Второе обстоятельство, повергающее в ступор – невероятное количество авторов и текстов. Их уже не просто много. Их невероятно, необозримо много. Значит ли это что-то для отдельного автора или нет? Думаю, еще как значит. Восстание масс в поэзии, наводнение интернета поэтическими текстами, очевидное перепроизводство поэтических строчек – новый исторический фон высказывания, совершенно новая атмосфера персонального поэтического слова, новые условия для дыхания. Искусство неоднократно сталкивалось с собственной избыточностью, когда, желая иметь дело с реальностью, упиралось лбом только в собственные исторически наработанные продукты. В таких случаях искусство обычно запускало очистительную аксиологию количества, заключающуюся в релятивизации любого художественного жеста - для того, чтобы дать проявиться самой реальности. Сработает ли эта стратегия сегодня, когда медиа довели избыточность искусства до предела? Кто-то предлагает совсем замолчать. Это и будет согласно такой позиции наиболее честным художественным словом. Кто-то предлагает работать с избыточностью искусства разыми методами, а кому-то, кто не озабочен рефлексией ситуированности собственного высказывания, вообще нет до этого никакого дела. Я вижу здесь серьезную проблему.
И третье – поэзия перестает быть частью галактики Гуттенберга и ищет новые-старые способы контакта с читателем/слушателем.

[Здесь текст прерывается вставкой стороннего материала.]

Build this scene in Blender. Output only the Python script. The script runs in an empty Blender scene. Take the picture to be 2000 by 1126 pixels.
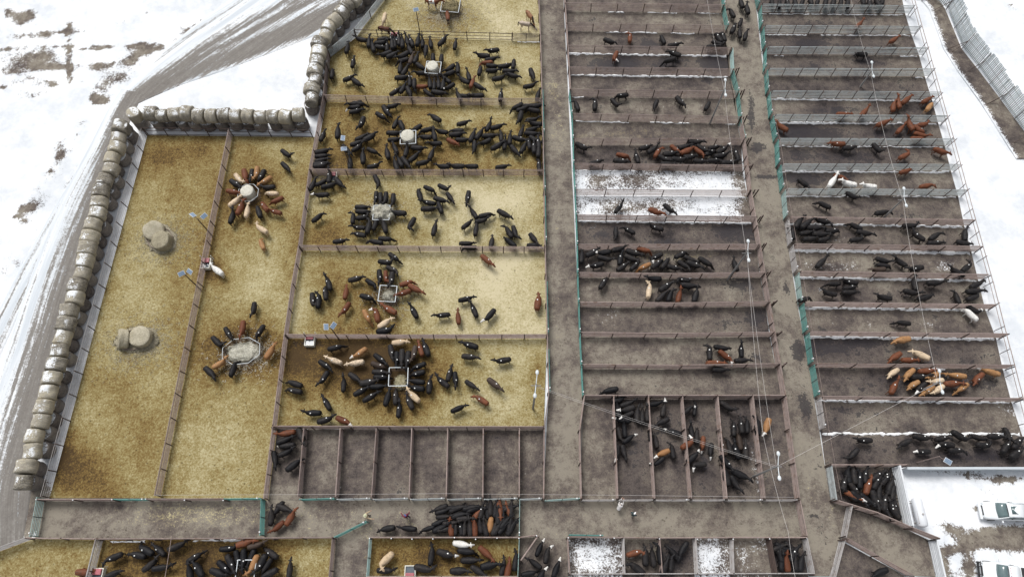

Просто книжное поэтическое слово расписывается в собственной слабости. Поэтическое слово в поисках действенности ищет поручни, костыли, другие приспособления, ищет невербальных союзников в деле выражения своих смыслов. Но это уже не авангардный синтез классического типа, не неосинкретизм, это что-то другое. Это уже не авангардное исследование слова на предмет его звуковых, изобразительных и других возможностей, это не исследование внутренних и внешних границ искусства. Когда «третий авангард» (Т.Казарина) трансформировал слово в перформанс, когда Рубинштейн читал по карточкам, когда Виктор Коваль выпевал и театрально интонировал свои тексты, когда наиболее яркие представители консервативной поэтики, такие, например, как Евгений Рейн гремели на всю аудиторию, потрясая кулаком в воздухе, - за всем этим было что-то имманентное самому поэтическому слову: будь то личная органика или темперамент, с одной стороны, или концептуально выверенный поэтический жест, существующий на институциональных границах художественных жанров, ставший таковым в силу особой языковой чуткости… Сегодня это что-то другое: нынешний акцент на прагматике, а не на семантике высказывания, на выстраивании максимально эффективной коммуникативной ситуации, на демонстративности, на форматах предъявления и раскрутки поэтического слова – что-то здесь другое... Что-то от вынужденного компромисса с эпохой шоу, эпохой видео, эпохой медиа, кажется, что поэзия хочет занять свое почетное место в индустрии досуга, в культурной индустрии, хочет не отстать от времени.
Но, может быть, я ошибаюсь. У меня нет ответов. Ясно только, что атмосферное давление изменилось. Оно стало больше и стало другим по своему составу.